Gardening · Homesteading · Urban Homesteading

Growing Garlic 🧄 From One Area To The Next

As winter waned, and spring approached, I realized a sad thing:

I had either planted or sold all the garlic from summer of 2024. I had none to take with me, to our new place. The worst part is? I had been thru this before, on our last move. I had planted garlic in the fall of 2017 and left in the spring of 2018, taking none with me.

As I packed I found a tiny bulb of garlic. Little slivers for the cloves, but I figured at least I had something to grow.

In early March, I planted it on a visit out East when we drove our RV to West Virginia. I had found an old broken-down wheelbarrow downat the bottom of our land:

Just add in broken pieces of pottery lying next to it for drainage….

I asked a couple of friends, jokingly, “did you have any of the garlic you bought from me, that you didn’t plant?”

Well…my friend Linda actually did.

Gorgeous. And well preserved still.
It was some of the best I had grown last year. Huge bulbs.

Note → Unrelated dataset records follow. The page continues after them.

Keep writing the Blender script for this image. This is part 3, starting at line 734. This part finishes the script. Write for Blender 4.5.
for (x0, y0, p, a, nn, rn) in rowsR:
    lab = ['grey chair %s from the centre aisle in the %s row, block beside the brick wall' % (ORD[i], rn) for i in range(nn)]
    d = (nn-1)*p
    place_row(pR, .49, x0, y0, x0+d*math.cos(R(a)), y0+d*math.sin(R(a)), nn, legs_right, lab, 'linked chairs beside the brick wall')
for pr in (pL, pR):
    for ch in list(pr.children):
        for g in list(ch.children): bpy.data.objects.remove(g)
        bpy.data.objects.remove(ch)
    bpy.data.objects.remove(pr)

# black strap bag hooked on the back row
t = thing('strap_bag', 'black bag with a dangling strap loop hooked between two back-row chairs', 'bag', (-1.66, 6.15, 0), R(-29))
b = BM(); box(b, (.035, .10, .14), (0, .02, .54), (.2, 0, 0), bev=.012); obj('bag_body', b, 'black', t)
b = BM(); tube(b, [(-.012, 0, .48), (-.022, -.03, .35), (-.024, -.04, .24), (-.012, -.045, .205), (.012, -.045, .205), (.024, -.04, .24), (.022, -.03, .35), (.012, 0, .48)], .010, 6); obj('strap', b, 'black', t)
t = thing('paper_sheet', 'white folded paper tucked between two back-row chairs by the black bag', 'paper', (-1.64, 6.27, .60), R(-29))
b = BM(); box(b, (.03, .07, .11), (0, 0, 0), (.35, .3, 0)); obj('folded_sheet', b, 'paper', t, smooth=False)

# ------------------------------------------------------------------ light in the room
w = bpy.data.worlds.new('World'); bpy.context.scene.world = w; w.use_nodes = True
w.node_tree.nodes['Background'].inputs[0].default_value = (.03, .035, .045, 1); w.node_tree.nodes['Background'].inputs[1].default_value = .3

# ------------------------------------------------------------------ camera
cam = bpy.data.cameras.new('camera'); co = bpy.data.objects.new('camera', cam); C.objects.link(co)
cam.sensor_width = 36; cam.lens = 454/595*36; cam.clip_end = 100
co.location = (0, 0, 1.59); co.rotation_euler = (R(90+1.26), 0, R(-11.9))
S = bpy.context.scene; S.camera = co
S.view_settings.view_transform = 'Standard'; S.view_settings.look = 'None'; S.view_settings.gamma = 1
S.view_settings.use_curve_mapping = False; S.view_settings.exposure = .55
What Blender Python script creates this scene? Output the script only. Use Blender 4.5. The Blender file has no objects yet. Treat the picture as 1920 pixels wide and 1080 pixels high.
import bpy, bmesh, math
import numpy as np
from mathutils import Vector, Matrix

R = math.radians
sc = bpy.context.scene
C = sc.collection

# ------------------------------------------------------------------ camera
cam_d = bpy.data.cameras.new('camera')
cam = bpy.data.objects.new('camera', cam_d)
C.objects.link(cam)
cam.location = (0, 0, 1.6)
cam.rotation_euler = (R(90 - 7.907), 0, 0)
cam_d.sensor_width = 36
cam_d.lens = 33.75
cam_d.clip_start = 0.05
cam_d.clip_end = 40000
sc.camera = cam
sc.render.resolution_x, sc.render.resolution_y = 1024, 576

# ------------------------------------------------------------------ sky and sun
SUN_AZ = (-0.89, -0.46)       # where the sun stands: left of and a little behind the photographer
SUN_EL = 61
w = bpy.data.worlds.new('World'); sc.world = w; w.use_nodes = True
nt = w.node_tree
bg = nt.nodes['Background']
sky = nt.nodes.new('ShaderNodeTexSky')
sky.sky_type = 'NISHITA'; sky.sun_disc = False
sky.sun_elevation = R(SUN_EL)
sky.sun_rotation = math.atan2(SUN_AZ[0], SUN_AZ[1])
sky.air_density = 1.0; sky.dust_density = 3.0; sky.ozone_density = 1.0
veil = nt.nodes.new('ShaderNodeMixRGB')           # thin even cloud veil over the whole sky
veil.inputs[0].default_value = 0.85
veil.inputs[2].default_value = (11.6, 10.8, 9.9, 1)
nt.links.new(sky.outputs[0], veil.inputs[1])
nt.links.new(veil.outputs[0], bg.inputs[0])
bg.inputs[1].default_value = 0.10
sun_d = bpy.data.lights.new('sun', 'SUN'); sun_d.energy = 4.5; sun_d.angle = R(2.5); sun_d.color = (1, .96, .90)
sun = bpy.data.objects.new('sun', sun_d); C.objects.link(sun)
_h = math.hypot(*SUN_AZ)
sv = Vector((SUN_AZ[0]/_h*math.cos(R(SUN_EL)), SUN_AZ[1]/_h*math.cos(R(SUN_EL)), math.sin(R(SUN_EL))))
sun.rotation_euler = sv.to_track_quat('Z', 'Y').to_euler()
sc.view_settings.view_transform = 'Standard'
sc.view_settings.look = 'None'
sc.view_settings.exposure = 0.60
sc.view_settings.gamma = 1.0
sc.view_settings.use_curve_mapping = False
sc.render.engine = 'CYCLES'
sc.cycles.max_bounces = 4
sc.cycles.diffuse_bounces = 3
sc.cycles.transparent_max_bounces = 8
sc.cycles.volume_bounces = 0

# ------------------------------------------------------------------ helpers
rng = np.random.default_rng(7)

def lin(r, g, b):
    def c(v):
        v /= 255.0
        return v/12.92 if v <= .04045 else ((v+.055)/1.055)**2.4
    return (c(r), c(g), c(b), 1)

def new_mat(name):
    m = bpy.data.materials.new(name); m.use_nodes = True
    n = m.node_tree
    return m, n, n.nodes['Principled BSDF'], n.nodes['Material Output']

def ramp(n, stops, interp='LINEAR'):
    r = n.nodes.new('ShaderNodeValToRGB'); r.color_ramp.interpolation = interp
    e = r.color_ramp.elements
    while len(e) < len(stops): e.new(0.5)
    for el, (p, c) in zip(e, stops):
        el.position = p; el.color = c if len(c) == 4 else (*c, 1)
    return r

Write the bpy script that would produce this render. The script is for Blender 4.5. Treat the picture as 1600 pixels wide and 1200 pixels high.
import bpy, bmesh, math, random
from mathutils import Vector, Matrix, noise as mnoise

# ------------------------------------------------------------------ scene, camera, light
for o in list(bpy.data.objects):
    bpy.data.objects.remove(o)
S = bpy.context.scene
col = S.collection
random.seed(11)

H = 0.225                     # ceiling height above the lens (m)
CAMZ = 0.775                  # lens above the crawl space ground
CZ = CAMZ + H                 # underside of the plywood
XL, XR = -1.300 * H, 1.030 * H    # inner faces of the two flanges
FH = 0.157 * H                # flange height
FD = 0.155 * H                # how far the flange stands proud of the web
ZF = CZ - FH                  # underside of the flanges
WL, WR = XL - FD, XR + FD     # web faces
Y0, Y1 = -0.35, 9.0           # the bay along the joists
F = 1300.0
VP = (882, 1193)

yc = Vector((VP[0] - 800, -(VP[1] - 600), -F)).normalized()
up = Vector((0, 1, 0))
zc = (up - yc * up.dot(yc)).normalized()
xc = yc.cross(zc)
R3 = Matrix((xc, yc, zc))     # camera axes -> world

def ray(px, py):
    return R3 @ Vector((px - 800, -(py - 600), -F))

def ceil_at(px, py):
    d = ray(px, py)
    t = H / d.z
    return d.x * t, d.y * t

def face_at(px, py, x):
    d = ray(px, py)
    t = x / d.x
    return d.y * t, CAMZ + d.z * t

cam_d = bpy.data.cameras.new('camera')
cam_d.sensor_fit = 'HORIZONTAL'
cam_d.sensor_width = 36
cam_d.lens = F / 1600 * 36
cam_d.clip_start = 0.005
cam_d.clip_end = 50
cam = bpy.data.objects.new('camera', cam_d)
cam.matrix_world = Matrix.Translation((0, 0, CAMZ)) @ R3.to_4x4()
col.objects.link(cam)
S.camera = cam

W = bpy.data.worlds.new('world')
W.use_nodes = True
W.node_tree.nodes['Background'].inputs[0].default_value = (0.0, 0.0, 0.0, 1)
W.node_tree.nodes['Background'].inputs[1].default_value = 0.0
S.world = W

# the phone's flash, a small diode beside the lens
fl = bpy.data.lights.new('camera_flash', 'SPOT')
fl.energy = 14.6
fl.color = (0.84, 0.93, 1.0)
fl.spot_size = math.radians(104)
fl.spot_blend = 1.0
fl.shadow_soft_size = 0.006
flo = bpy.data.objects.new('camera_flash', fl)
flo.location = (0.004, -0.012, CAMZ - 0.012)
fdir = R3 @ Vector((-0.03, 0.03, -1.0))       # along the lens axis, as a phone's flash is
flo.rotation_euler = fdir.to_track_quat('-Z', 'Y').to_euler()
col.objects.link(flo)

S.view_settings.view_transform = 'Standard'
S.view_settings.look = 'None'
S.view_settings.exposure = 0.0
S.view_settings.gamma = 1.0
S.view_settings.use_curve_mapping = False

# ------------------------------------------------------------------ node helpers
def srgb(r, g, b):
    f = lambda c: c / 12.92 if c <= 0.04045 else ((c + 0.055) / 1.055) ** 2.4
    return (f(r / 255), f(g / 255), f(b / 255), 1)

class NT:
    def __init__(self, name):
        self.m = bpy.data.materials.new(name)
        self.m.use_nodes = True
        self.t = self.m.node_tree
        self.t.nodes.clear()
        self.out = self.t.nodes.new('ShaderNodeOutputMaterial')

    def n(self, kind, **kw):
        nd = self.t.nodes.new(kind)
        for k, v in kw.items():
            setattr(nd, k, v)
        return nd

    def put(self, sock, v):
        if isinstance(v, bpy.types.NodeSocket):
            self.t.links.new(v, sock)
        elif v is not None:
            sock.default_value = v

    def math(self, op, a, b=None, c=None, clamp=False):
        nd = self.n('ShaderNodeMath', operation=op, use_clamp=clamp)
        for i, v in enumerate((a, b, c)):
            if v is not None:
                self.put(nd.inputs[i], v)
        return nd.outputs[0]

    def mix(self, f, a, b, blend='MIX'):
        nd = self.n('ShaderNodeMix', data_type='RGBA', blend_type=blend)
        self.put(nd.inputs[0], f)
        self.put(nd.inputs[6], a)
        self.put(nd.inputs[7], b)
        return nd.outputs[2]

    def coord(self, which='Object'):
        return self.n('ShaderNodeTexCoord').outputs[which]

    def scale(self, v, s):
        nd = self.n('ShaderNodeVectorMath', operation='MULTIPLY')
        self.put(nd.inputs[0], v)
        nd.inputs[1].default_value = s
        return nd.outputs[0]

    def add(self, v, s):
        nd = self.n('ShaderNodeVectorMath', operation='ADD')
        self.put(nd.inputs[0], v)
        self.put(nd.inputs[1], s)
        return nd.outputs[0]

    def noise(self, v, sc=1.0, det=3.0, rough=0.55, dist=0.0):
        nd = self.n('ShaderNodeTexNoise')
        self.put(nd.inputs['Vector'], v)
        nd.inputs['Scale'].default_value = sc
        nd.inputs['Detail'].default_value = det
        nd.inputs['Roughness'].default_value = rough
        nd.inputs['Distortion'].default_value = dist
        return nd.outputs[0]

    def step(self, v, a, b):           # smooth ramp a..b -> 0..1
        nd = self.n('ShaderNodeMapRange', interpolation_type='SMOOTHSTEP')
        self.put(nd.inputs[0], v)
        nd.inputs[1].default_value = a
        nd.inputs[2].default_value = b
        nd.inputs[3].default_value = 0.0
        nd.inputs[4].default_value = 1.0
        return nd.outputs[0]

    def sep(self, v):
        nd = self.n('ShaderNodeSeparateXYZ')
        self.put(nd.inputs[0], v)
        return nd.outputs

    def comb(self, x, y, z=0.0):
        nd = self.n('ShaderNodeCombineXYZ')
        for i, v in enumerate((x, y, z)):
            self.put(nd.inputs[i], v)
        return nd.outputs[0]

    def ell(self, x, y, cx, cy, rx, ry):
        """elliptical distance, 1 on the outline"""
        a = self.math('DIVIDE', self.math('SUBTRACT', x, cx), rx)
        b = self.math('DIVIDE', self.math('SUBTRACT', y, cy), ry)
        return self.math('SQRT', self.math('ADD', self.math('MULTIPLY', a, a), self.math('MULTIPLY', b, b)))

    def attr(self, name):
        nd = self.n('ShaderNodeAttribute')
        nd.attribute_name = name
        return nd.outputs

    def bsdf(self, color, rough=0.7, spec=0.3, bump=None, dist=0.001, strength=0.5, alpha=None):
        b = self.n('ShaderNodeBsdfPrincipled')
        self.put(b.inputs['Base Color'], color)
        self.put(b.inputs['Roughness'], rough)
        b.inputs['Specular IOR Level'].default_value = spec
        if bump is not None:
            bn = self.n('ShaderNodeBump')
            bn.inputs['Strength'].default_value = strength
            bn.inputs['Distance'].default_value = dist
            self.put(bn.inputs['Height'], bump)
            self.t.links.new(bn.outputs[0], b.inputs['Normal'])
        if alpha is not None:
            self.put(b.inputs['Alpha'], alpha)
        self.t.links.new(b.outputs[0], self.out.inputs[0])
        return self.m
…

I packed it in my suitcase and flew across the US with it, as I left WashingtonState.

The first day in West Virginia, I walked to the “garden” area in the back yard and saw this:

It had sprouted in the 4 weeks since I had planted it. And survived with no watering, except for the rain.

That made me smile. I went shopping and picked up 2 large containers, and planted the rest I had brought.

Now all the garlic I brought is planted.

The garlic won’t grow as big as fall planted, but it will produce seed for next fall, where I can produce a viable crop next year, to keep my Whidbey Red garlic going! And that was all that matters. To keep it going. And hopefully by next spring the new gardens will be built. And ready to grow as much as I want.